Independencia
Le festival nous présente enfin un film philippin qui mérite réflexion. Une philippine et son fils, à l'annonce de la guerre, quittent leur village natal pour s'isoler en forêt à l'abri de toute menace militaire: tel est le synopsis de ce film de Raya Martin présenté à Un certain regard.
Ce qui frappe d'abord en voyant les premières scènes du film, c'est sa pellicule et sa
qualité : celles-ci ont en effet un aspect très désuet, qui rappelle les photo-portraits philippins du début du siècle dernier (un parti pris avoué de l'auteur). L'illusion du cinéma est ainsi
poussée à l'extrême : l'histoire, bien qu'ayant lieu en pleine forêt tropicale, a intégralement été tournée en studio, au moyen de plantes synthétiques et de toiles de fond peintes, habile
procédé qui ne se remarque pas dès les premières images.
On peut dès lors y voir une volonté du réalisateur de se démarquer de la vague du cinéma
occidental, du cinéma d'Hollywood, à la recherche d'un réalisme toujours plus poussé et d'une volonté d'images généralement nettes et impeccables (on retrouve un procédé similaire dans le western
baroque Sukiyaki Western Django de Takashi Miike). Ce désir de se forger un style visuel à contre-courant des productions actuelles (Kinatay de Mendoza) est alors en parfaite adéquation avec une
partie du propos du film, qui vise à dénoncer la présence américaine dans des Philippines alors en guerre contre le colonialisme (comme le montre la scène du faux reportage propagandiste qui
intervient en guise d'ellipse au milieu du film) ; fond et forme se rejoignent.
Cela explique l'aspect désuet mais étonnant des effets spéciaux, à mille lieues des travaux
numériques actuels : pour prendre l'exemple le plus flagrant, la scène de l'orage final fonctionne au moyen d'une alternance de plans plus ou moins lumineux et de brutales coupures noires ; par
une économie de moyens, le réalisateur sait planter une atmosphère particulièrement inquiétante et oppressante.
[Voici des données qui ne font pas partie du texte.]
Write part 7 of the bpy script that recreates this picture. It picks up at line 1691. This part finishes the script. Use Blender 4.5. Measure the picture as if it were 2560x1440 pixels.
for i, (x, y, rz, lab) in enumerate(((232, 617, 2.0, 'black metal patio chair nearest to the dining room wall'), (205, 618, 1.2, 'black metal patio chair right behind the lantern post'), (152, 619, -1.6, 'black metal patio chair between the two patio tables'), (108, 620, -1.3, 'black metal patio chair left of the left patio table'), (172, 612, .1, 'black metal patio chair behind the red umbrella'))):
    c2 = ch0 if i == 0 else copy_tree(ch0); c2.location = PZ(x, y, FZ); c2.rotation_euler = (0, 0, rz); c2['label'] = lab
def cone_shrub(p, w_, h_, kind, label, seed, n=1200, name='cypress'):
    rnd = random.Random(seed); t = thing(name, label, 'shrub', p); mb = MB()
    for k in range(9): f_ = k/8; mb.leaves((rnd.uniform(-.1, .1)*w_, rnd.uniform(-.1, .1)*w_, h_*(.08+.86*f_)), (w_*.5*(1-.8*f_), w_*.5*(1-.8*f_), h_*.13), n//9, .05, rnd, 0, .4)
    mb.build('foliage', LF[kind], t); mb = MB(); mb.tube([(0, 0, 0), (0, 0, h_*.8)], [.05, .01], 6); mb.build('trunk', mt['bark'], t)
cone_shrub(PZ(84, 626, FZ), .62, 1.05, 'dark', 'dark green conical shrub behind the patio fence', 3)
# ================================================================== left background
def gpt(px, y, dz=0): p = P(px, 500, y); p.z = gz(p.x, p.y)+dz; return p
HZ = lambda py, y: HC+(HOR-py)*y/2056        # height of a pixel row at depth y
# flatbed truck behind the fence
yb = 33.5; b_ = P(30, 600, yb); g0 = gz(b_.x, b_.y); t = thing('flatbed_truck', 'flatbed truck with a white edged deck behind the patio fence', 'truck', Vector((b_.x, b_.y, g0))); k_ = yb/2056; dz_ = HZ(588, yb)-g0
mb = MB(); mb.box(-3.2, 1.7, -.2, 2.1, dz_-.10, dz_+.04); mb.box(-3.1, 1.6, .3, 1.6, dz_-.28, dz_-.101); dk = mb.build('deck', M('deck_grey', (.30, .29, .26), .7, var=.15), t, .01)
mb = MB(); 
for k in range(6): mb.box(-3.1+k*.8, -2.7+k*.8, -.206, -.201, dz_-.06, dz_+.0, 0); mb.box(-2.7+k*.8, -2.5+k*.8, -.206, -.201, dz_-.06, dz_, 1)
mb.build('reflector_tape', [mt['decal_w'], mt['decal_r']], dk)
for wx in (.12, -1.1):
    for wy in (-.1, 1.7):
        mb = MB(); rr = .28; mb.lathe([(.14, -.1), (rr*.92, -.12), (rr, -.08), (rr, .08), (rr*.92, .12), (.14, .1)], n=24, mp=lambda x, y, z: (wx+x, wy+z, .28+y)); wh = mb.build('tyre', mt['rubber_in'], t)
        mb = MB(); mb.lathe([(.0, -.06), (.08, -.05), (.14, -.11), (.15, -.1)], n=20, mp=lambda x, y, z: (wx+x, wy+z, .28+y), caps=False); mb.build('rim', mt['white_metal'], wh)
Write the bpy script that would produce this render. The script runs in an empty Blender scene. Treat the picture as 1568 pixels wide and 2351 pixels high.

Une atmosphère onirique plane sur chaque plan, qui par ailleurs s'apparentent le plus
souvent à des saynètes ou à des tableaux (l'absence de mouvement de la caméra met en place de multiples plans fixes faisant écho aux photo-portraits) : le choix du studio et des plans fixes
récurrents (la cabane, divers endroits de la forêt) donne l'impression au spectateur que les personnages tournent en rond, l'impression d'un rêve sans fin.
Onirisme cauchemardesque, par l'illusion de voir apparaître à l'écran des figures, des visages (des bouts de bois prennent ainsi, l'espace d'un instant, les traits du Cri de Munch), des
silhouettes inquiétantes qui se fondent dans la nature ; en autres apparitions, un spectre noir aux contours éclairés et le rêve de l'enfant (mais est-ce vraiment un rêve?).
Finalement, une histoire peu facilement abordable : elle ne nécessite pas de connaissances historiques très précises, mais son aspect flou et peu rythmé peut en dérouter plus d'un. En conséquence, la visée du réalisateur n'est pas particulièrement évidente à saisir.
Cependant, l'aspect visuel, dont la singularité et l'audace appartiennent d'ordinaire au court-métrage, capte le spectateur et maintient l'intérêt d'une certaine part du public, qui aurait pu ne pas être réceptif à l'histoire.